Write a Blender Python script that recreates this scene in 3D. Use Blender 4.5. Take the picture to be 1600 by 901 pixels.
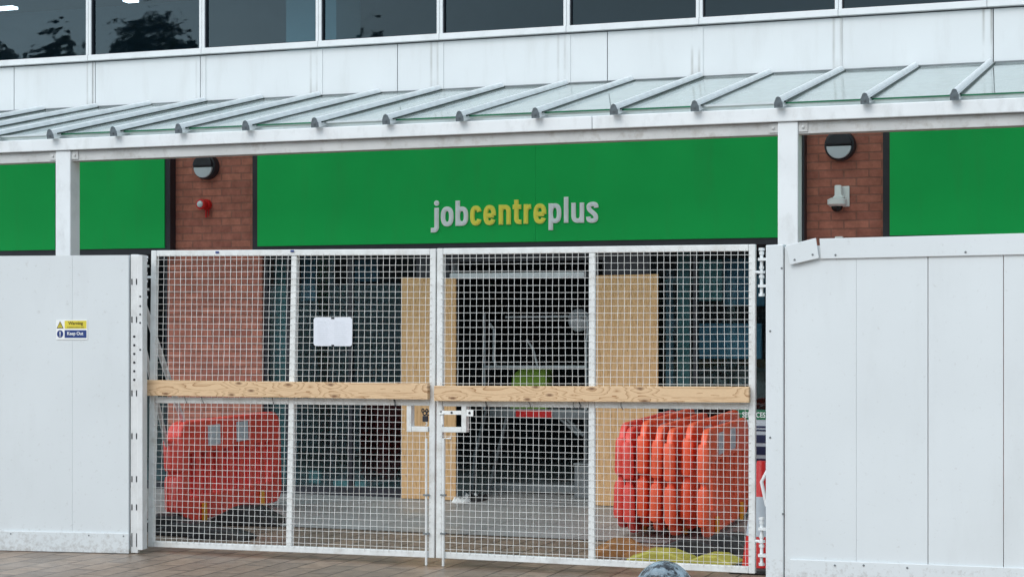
import bpy, math, random
from math import sin, cos, radians, pi, atan2, hypot
from mathutils import Vector, Matrix
random.seed(7)
for o in list(bpy.data.objects): bpy.data.objects.remove(o)
sc = bpy.context.scene
col = sc.collection

# ------------------------------------------------------------ camera, sky, light, exposure
FPX, HY, EYE = 2800.0, 506.0, 1.7           # focal length in photo pixels, horizon row, eye height
TH = radians(20.47)
cam = bpy.data.cameras.new('camera'); co = bpy.data.objects.new('camera', cam); col.objects.link(co)
cam.sensor_width = 36; cam.lens = FPX / 1600 * 36
cam.shift_y = (HY - 450.5) / 1600
cam.clip_end = 2000; cam.clip_start = 0.05
co.location = (0, 0, EYE); co.rotation_euler = (pi / 2, 0, TH)
sc.camera = co
w = bpy.data.worlds.new('World'); sc.world = w; w.use_nodes = True
nt = w.node_tree; nt.nodes.clear()
wo = nt.nodes.new('ShaderNodeOutputWorld'); bg = nt.nodes.new('ShaderNodeBackground')
sky = nt.nodes.new('ShaderNodeTexSky'); sky.sky_type = 'NISHITA'; sky.sun_disc = False
sky.sun_elevation = radians(40); sky.sun_rotation = radians(194); sky.dust_density = 3; sky.air_density = 1.2
tc = nt.nodes.new('ShaderNodeTexCoord'); mp = nt.nodes.new('ShaderNodeMapping'); mp.inputs['Scale'].default_value = (1, 1, 3.2)
nz = nt.nodes.new('ShaderNodeTexNoise'); nz.inputs['Scale'].default_value = 1.6; nz.inputs['Detail'].default_value = 7
nz.inputs['Roughness'].default_value = .58
cr = nt.nodes.new('ShaderNodeValToRGB')
cr.color_ramp.elements[0].position = .3; cr.color_ramp.elements[0].color = (5.1, 6.2, 7.15, 1)
cr.color_ramp.elements[1].position = .72; cr.color_ramp.elements[1].color = (8.2, 9.7, 10.85, 1)
mx = nt.nodes.new('ShaderNodeMixRGB'); mx.inputs[0].default_value = .86
L = nt.links.new
L(tc.outputs['Generated'], mp.inputs[0]); L(mp.outputs[0], nz.inputs['Vector']); L(nz.outputs[0], cr.inputs[0])
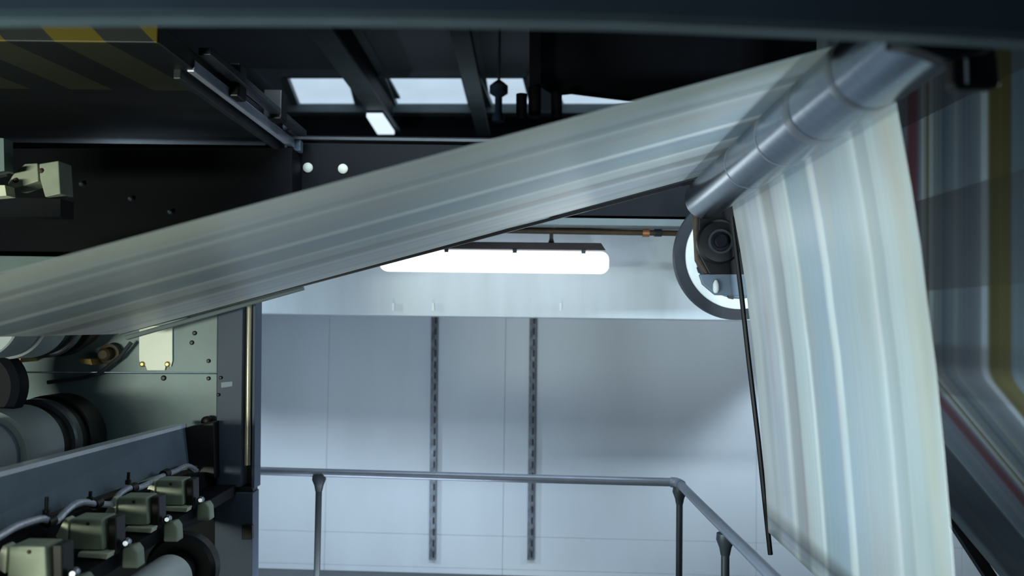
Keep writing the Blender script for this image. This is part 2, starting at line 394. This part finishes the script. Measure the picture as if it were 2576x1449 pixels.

----------

## The task:
Repeat the listing above exactly from its first line to the line containing "col = sc.collection", both included, and omit the pictures.

## Written response:
Write a Blender Python script that recreates this scene in 3D. Use Blender 4.5. Take the picture to be 1600 by 901 pixels.
import bpy, math, random
from math import sin, cos, radians, pi, atan2, hypot
from mathutils import Vector, Matrix
random.seed(7)
for o in list(bpy.data.objects): bpy.data.objects.remove(o)
sc = bpy.context.scene
col = sc.collection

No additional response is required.